Yes, I do. Many of them are really good, and some of them are hard, as happens in families, and some of them are sad, in losing people, but you know I've come at this point in my life to appreciate the memories and to try to carry them and honor them in my heart. And actually this show really reminds me of that, and I'm hoping it will remind many people of their memories and their traditions, of those little special things. Like the feeling of you wake up and you go [breathlessly], "Did Santa come?!" or whatever your tradition is. There's something special and magical and kind of mystical about these holidays.

I have a great memory of my oldest brother. I was right at the age when I was about to stop believing in Santa Claus [laughs] and they actually climbed out their window in the middle of a snowstorm when we lived in Bowling Green, Ohio. I was probably 10 or 11 years old, and I think they'd overheard me saying that I was kind of questioning whether there really was a Santa that year. So they went out on the roof late at night. I was just about to fall asleep and I hear this sound on the roof and then these jingle bells, and I'm like "Omigod! It's Santa!" and then I'm scared to get out of my bed and I don't know what to do and I eventually go downstairs to where the Christmas tree is. We had a chimney in that house, and our stockings are hung up and right as I'm about to get to the tree, I hear jingle bells again outside so I run to this window in our little dining room. I can see out on the lawn someone in a Santa suit just for like maybe two seconds running through the snow, and there's the sound of these jingle bells, and then they're gone. And I thought "Omigod, I saw Santa as he was going from our house to the next house!"

It was so exciting I could barely sleep after that. I went back upstairs and got into bed and I was just so smiley and happy. The next morning my brother says, "So did anybody hear any sounds up on the roof last night? Cause I sure did." [laughs] And I go "I did, I did!" I'll never forget that. It was such a gift to me. And I'm torn about it because you know you're pulling kids' legs, but it was meant as "Let's keep the magic alive one more year for him." The next year I was like "Nah, there's no Santa." and we laughed about it and it was fine.

But we did have a lot of traditions - you know, the Christmas pickle in the tree, we put out cookies... Every year I still do all that stuff, and I try to celebrate a little piece of all of these different holidays, which is the gift I've gotten from this show. I mark the days and I light a candle or have a moment of connection for all the other people in the world that are celebrating their own traditions, and I love that.

This is an unorthodox holiday season for all of us, and obviously a lot of people are hurting right now. That being said, what are you personally most looking forward to this season?

It's gonna be very, very different for most of us, particularly for all of us who are trying to be safe and looking out for everyone else. I think it's just knowing that we can still gather and connect in other ways. I'll be making more Zoom calls and phone calls to friends and dropping emails to folks than I might normally, knowing how isolated we all are. I'm looking forward to catching up with old friends and just giving a lot of thanks for them and for our health and for getting through 2020. I mean, what a tough year to get through, for so many reasons. So I just have an incredible feeling of gratitude.
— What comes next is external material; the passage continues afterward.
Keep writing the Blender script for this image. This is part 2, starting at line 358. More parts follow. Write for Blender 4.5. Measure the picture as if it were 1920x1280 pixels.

I'm hoping this show brings some joy and triggers some good memories for folks. One of the main ideas of this show is the really simple idea of it's better to give than to receive. It's really rich when you can give something to someone and know that it makes a difference in their life, whether it's a physical thing or it's a gesture of goodwill or kindness. I think we need a lot of that right now in this world.

We focus very much on that in the show, but really it came from the actors. And the thing that binds all their different stories and the different holidays is the idea of light overcoming darkness, which is what the winter holidays have always been about. On the darkest days of winter, you know the sun is coming back. Winter solstice and Diwali and Bodhi Day and Christmas and Hanukkah, which is the festival of lights, Kwanzaa - they're all about being thankful for the harvest and for each other and values that we have towards each other, and then knowing that the light is coming back. Candles and light pervade all of those holidays, and they bond us together across cultures, across religions, across all sorts of traditions. It's a very simple, wonderful thing to know that all of humanity is connecting through that month. We wait til the end of the Gregorian calendar year to do it, but if you can carry that all year around, how great would it be?